Futures sözleşmesinin başlıca özellikleri; uluslararası borsalarda özel usullerle işlem görür, futures sözleşmelerde kontrat boyutu sabitlenmiştir (sözleşmeye konu olacak varlığın üst sınırı önceden belirlenmiştir), futures sözleşmelerin teslim tarihleri standarttır, futures sözleşmelerde yatırılması gereken depozit mevcuttur, futures sözleşmesinin konusunu, sermaye piyasası aracı, ticari mal, kıymetli maden, döviz veya endeks gibi spot piyasada değeri bulunan her tür varlık oluşturabilir, futures sözleşmesi, bir vadeye bağlı olarak kurulduğu için, sözleşmenin kurulması sırasında sözleşmeye konu varlıkların taraflar arasında değişimi söz konusu değildir, futures piyasalarının çalışmasını Takas Merkezi (Clearing House) garanti etmektedir (Öncü, 2013: 3-5).

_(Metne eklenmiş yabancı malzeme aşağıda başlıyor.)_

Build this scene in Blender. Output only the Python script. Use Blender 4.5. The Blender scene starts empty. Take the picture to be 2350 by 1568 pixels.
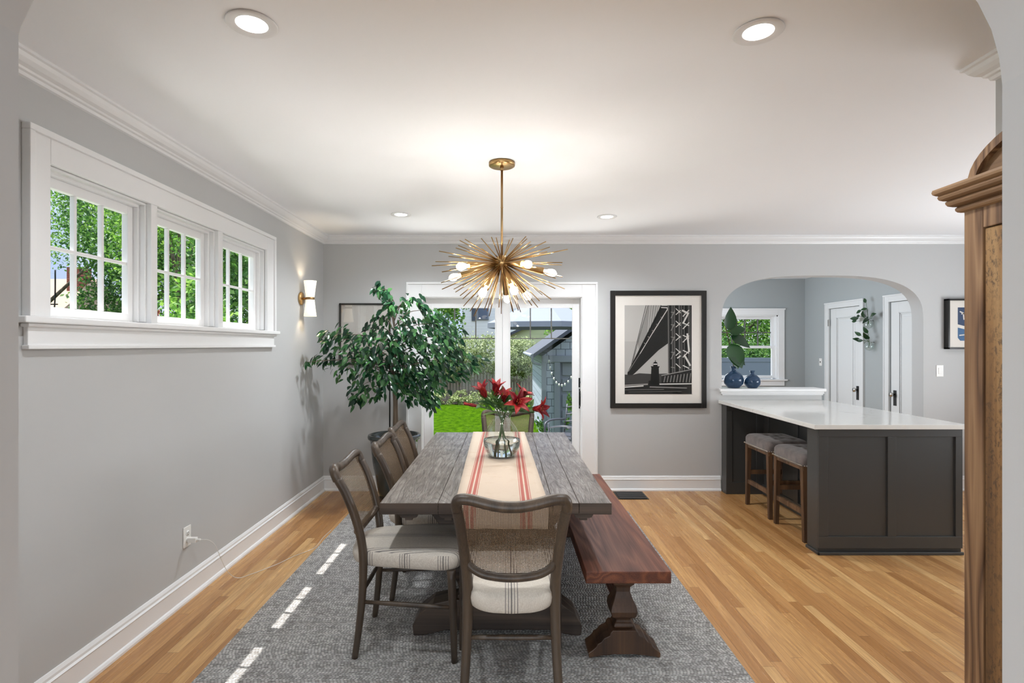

Opsiyon, elinde bulundurana, belirlenen süre içinde, önceden anlaşmaya varılan fiyat (kullanım fiyat) üzerinden, söz konusu varlığın cins ve miktarına göre, belirlenen sayıda finansal varlığı alım ya da satım hakkı tanıyan bir haktır ancak yükümlülük değildir. Bu amaçla, menkul değer borsaların opsiyon ticareti için birçok yerli ve yabancı menkul değer kote edilmektedir (Ayaz, 2011: 10).

Opsiyon sözleşmesi, eğer vadeden önce opsiyon hakkı kullanılabiliyorsa buna Amerikan opsiyonu denirken, sadece vade sonunda uygulanabilen opsiyonlara ise Avrupa opsiyonu denilmektedir. Vade tarihine kadar opsiyon hakkı kullanılmaz ise, opsiyon sözleşmesinin geçerliliği kalkar ve herhangi bir yükümlülük oluşmamaktadır. Opsiyon sözleşmesini alanlara opsiyon sahibi (long position) denilirken, sahip olmadığı bir varlıkla ilgili opsiyon sözleşmesini satanlara ise opsiyon veren (short

position) denmektedir. İki tür opsiyon çeşidi bulunmaktadır:

(http://daltuner.yasar.edu.tr, E.T. 04.06.2015).

Swap İngilizce kökenli bir sözcük olup; değiştirme, kaydırma ve takas anlamına gelmektedir. Diğer bir ifadeyle swap, döviz kurları ve faiz oranları riskine

karşı geliştirilen, fon kullanıcılarına farklı piyasalardaki uygun fonlara erişebilme, bu fonların uygun kullanımı sağlama, riski azaltma ve sabit faizli bir fonu değişken faizli bir fona değiştirme imkanı veren bir finansal tekniktir (Başçı, 2005: 18).

Faiz swapı ve döviz swapı olarak temelde iki swap türünden söz edilebilir. Faiz swapı iki tarafın belirli bir zaman dönemi için faiz ödemelerini karşılıklı olarak değiştirdikleri bir anlaşmadır. Döviz swapı, belirli bir süre içinde iki farklı para birimi karşılıklı olarak değiştirilmesini öngören bir anlaşmadır. Bu işlemde bir yandan başlangıçta üzerinde anlaşılan kurdan anaparalar değiştirilirken anlaşma süresince de anlaşmada belirtilen sabit ya da değişken faizli ödemeler değişime konu olmaktadır. Swap işlemleri, vadeli işlem ve opsiyon sözleşmelerinden farklı olarak koşullarının taraflarca belirlendiği standart olmayan ve kurumsallaşmış borsalarda işlem görmeyen sözleşmeler kullanılarak yapılmaktadır (E. Aydın, 2008: 369).

Hedging, spot piyasada bulunan bir pozisyondan oluşan risklerden vadeli işlem piyasalarında pozisyon alarak korumadır. İşletmeler hedging işlemi ile gelecekte döviz kurları, faiz oranları, hisse senetleri, emtia fiyatları vb. fiyatlarındaki dalgalanmalardan kaynaklanacak zararlardan korumayı amaçlamaktadır. Uluslararası yatırımcılar ya da uluslararası ticaretle uğraşanla her geçen gün daha riskli ve belirsiz hale gelen piyasa hareketlerine karşı hedging yöntemi kullanarak risklerini minimize etmeye çalışırlar (Sevil, 2013: 16).